Why Chapter 11? The Answer Has Always Been Jobs
By Däna Wilkinson, Attorney at Law on Dec 13, 2008 in General Bankruptcy Information
In these days where we are all wondering which industry giant will be the next to file Chapter 11, and perhaps feeling a little schadenfreude about some of those names, it may occur to you to wonder why Chapter 11 even exists.
After all, why does the government sponsor (and spend a lot of taxpayer money) to allow businesses to avoid the consequences of bad decisions, mismanagement, or even just bad luck or timing, get out of their contractural obligations, and continue to operate while they are doing it.
The answer: preserving jobs.
There was a time in this country where no corporate reorganization bankruptcy existed.
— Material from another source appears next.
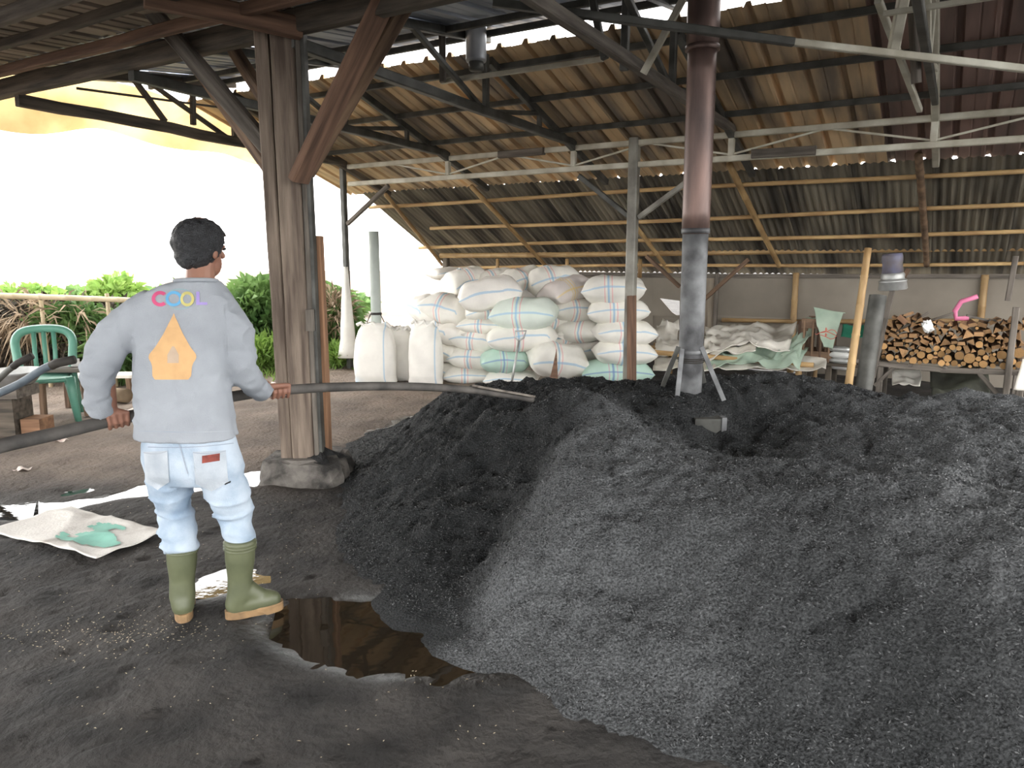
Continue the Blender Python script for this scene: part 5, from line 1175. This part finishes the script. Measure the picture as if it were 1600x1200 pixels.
v = v + np.array([[0, -1, 0]]) * (.006 * w2 * arm)[:, None]
so = obj('shirt', from_arr(v, f), MAT['shirt'], man, True)
shirt_bvh = BVHTree.FromPolygons([Vector(p) for p in v], f)
def on_shirt(x, y, off=.002, bvh=shirt_bvh):
    d = ray(x, y).normalized(); h = bvh.ray_cast(C0, d)
    return (h[0] + h[1] * off) if h[0] is not None and h[1].dot(d) < 0 else ((h[0] - h[1] * off) if h[0] is not None else None)
def decal(name, parent, mat, nx, ny, fn, bvh=shirt_bvh, off=.002):
    """print lying on the cloth: a fine grid dropped onto the garment surface"""
    mb = MB(); pts = [on_shirt(*fn(i / nx, j / ny), off, bvh) for j in range(ny + 1) for i in range(nx + 1)]
    k = nx + 1; fs = [(j * k + i, j * k + i + 1, (j + 1) * k + i + 1, (j + 1) * k + i) for j in range(ny) for i in range(nx)]
    fs = [q for q in fs if all(pts[i] is not None for i in q)]; pts = [p if p is not None else Vector((0, MY, 1)) for p in pts]
    mb.add(pts, fs); return obj(name, mb, mat, parent, True)
def arc(cx, cy, rx, ry, w, a0, a1):
    def fn(u, v): a = r_(a0 + (a1 - a0) * u); return cx + (rx - w * v) * math.cos(a), cy - (ry - w * v) * math.sin(a)
    return fn
decal('letter_c', so, MAT['print_pink'], 24, 2, arc(250.5, 467, 13, 12, 5.5, 45, 315))
decal('letter_o', so, MAT['print_blue'], 32, 2, arc(272, 467, 13, 12, 4.4, 0, 360)); decal('letter_o', so, MAT['print_yellow'], 32, 2, arc(293, 467.5, 11, 11.5, 4.2, 0, 360), off=.0026)
decal('letter_l', so, MAT['print_purple'], 2, 10, lambda u, v: (307 + 5 * u, 456 + 20 * v)); decal('letter_l_foot', so, MAT['print_purple'], 8, 2, lambda u, v: (307 + 17 * u, 472.5 + 4 * v), off=.0026)
decal('print_arc', so, MAT['print_teal'], 20, 1, arc(281, 466, 24, 14.5, 1.3, 50, 130)); decal('print_arc', so, MAT['print_teal'], 20, 1, arc(281, 466, 24, 17.5, 1.3, 230, 310))
def mount(u, v):
    prof = ((0, 0), (.12, 6), (.3, 15), (.5, 27), (.62, 36.5), (.68, 37), (.74, 33), (.8, 31), (.95, 30), (1, 26)); w = 0
    for (a, wa), (b, wb) in zip(prof[:-1], prof[1:]):
        if a <= v <= b: w = wa + (wb - wa) * (v - a) / (b - a)
    return 272 - 3.5 * v + (u - .5) * 2 * max(w, .3), 490 + 103 * v
decal('mountain_print', so, MAT['print_orange'], 20, 36, mount)
decal('house_print', so, MAT['print_grey'], 6, 6, lambda u, v: (262 + 18 * (u - .5) * (.2 + .8 * min(1, v * 2)) + 9, 541 + 26 * v), off=.003)
mb = MB(); mb.tube([D(306 + 33 * math.cos(a), 439 - 5 * math.sin(a) * .4, MY - .064 * math.sin(a) * 1.05) for a in np.linspace(0, 2 * PI, 33)], .008, 8, caps=False); obj('collar', mb, MAT['shirt'], so, True)
decal('hem_seam', so, MAT['denimseam'], 60, 1, lambda u, v: (219 + 146 * u, 672.5 + 2.0 * math.sin(u * PI) + 1.2 * v), off=.0012)
# jeans
mb = MB()
mb.rings([ringat(D((a + b) / 2, y, MY), (b - a) / 2 * MY / F, th, 36) for y, a, b, th in ((668, 228, 362, .105), (690, 222, 370, .112), (715, 222, 378, .122), (735, 226, 384, .12), (752, 245, 375, .10))])
limb([J(258, 715, MY), J(266, 760, MY + .005), J(274, 800, MY + .03), J(281, 832, MY + .02), J(284, 862, MY)], [.092, .088, .076, .068, .060])
limb([J(338, 715, MY), J(352, 760, MY + .005), J(365, 800, MY + .03), J(372, 828, MY + .02), J(375, 856, MY)], [.092, .090, .080, .072, .060])
v, f = remesh(mb, .0085, 5)
low = np.clip((D(280, 720, MY).z - v[:, 2]) / .25, 0, 1); w2 = fbm(v * np.array([.55, .55, 1.5]), 11, 2, 33); rid = 1 - np.abs(fbm(v * np.array([.6, .6, 1.8]), 8, 2, 39))
legc = np.where((v[:, 0] < D(312, 760, MY).x)[:, None], np.array([[D(270, 790, MY).x, MY, 0]]), np.array([[D(362, 790, MY).x, MY, 0]])); nr = v - legc; nr[:, 2] = 0; nr /= np.linalg.norm(nr, axis=1)[:, None] + 1e-9
v = v + nr * (low * (.013 * w2 + .020 * (rid ** 4 - .3)) + .004 * w2)[:, None]
jo = obj('jeans', from_arr(v, f), MAT['denim'], man, True); jb = BVHTree.FromPolygons([Vector(p) for p in v], f)
def pocket(x0, x1, y0, y1, sk):
    def fn(u, v): tip = .22 * (1 - abs(2 * u - 1)); return x0 + (x1 - x0) * u + sk * v, y0 + (y1 - y0) * v * (.82 + tip) + (x1 - x0) * .05 * u * -1
    return fn
for x0, x1, y0, y1, sk in ((226, 262, 706, 764, 3), (302, 352, 706, 766, 4)):
    pk_ = decal('back_pocket', jo, MAT['denimpocket'], 14, 14, pocket(x0, x1, y0, y1, sk), jb, .004)
    decal('pocket_seam', pk_, MAT['denimseam'], 14, 1, lambda u, v: (x0 + (x1 - x0) * u, y0 - (x1 - x0) * .05 * u + 1.6 * v + 3 * math.sin(u * PI)), jb, .0055)
decal('leather_patch', jo, MAT['leather'], 8, 4, lambda u, v: (316 + 27 * u, 712 - 4 * u + 12 * v), jb, .0065)
decal('small_tear', jo, MAT['hair'], 4, 1, lambda u, v: (351 + 9 * u, 755 - 4 * u + 2.5 * v), jb, .004)
decal('waist_seam', jo, MAT['denimseam'], 30, 1, lambda u, v: (232 + 132 * u, 696 - 6 * (u - .3) + 3 * math.sin(u * PI) + 1.3 * v), jb, .003)
decal('centre_seam', jo, MAT['denimseam'], 1, 20, lambda u, v: (277 + 16 * v + 1.3 * u, 684 + 56 * v), jb, .003)
# boots
def boot(top, ank, toe, label):
    t = bpy.data.objects.new('boot', None)
    mb = MB(); pts = [top, top.lerp(ank, .35), top.lerp(ank, .75), ank + Z * .0]; 
    mb.tube(cat(pts, 5), list(np.linspace(.064, .060, 5)) + list(np.linspace(.060, .050, 5)) + list(np.linspace(.050, .052, 6)), 24)
    d = (toe - ank); d.z = 0; dl = d.length; d.normalize(); heel = Vector((ank.x, ank.y, .058)) - d * .018
    mb.capsule(ank - Z * .0, heel, .053, .046); mb.capsule(heel, Vector((ank.x, ank.y, .052)) + d * dl * .6, .045, .045); mb.capsule(Vector((ank.x, ank.y, .052)) + d * dl * .55, Vector((ank.x, ank.y, .047)) + d * (dl - .045), .045, .038); mb.capsule(ank + Z * .03, Vector((ank.x, ank.y, .055)) + d * dl * .55, .048, .036)
    v, f = remesh(mb, .007, 6); o = obj('boot', from_arr(v, f), MAT['boot'], man, True)
    mbr = MB()
    for k in range(3): c = top - (top - ank).normalized() * (.012 + .013 * k); mbr.lathe(c, [(.0625, -.004), (.0668, 0), (.0625, .004)], 26, (top - ank).normalized(), caps=False)
    obj('top_rings', mbr, MAT['boot'], o, True)
    sd = Vector((-d.y, d.x, 0)); out = []
    for k in range(32):
        a = 2 * PI * k / 32; x = math.cos(a); y = math.sin(a); px_ = (dl + .065) / 2 * x; wdt = .047 if x > 0 else .042; wdt -= .008 * math.exp(-((x + .15) / .25) ** 2); out.append((px_ + (dl - .065) / 2 + 0, wdt * math.copysign(abs(y) ** .75, y)))
    c0 = Vector((ank.x, ank.y, 0)); mbs = MB()
    def zb(x): return .018 if .045 < x < .09 else 0
    mbs.rings([[c0 + d * x + sd * y + Z * (zb(x)) for x, y in out], [c0 + d * x + sd * y + Z * .02 for x, y in out], [c0 + d * x * 1.0 + sd * y * 1.03 + Z * .03 for x, y in out], [c0 + d * x + sd * y * .95 + Z * .036 for x, y in out]])
    obj('sole', mbs, MAT['sole'], o)
boot(J(284, 846, MY), anL, anL + Vector((-.07, .165, 0)), 'left'); boot(J(375, 842, MY), anR, anR + Vector((.155, .075, 0)), 'right')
If a business could not meet its contractual obligations, or persuade its creditors to modify those obligations, it was forced to liquidate.
That is still the model in some countries today. And even in other countries which have a rough equivalent of Chapter 11, the options are more limited, and management is much more constrained. The problem with that model is that it is inefficient. The business is forced to shut down. Assets may be sold in place, and the business might even re-open in the same location.
Why not keep it open while the business restructures? A business is always more valuable as a going concern that the sum of its assets. In today’s economy in this country, the value of the business may lie primarily in the employees–their expertise, their collective knowledge and experience, their ideas.
The free-wheeling reorganization available in Chapter 11 is designed to preserve jobs and the value of the business as a going concern. Sometimes the free-wheeling nature of Chapter 11 is a negative–for example, when it leave ineffective management in place too long. But that is often its strength as well, allowing those with the expertise and emotional investment in a business to continue to work towards a successful future.
No one, from the waitress working for tips to the CEO of a auto-industry behemoth, wants to file bankruptcy. But be grateful that Chapter 11 offers the option of reorganizing while operating to those who need it. The consequences in today’s market of anything else is almost unthinkable.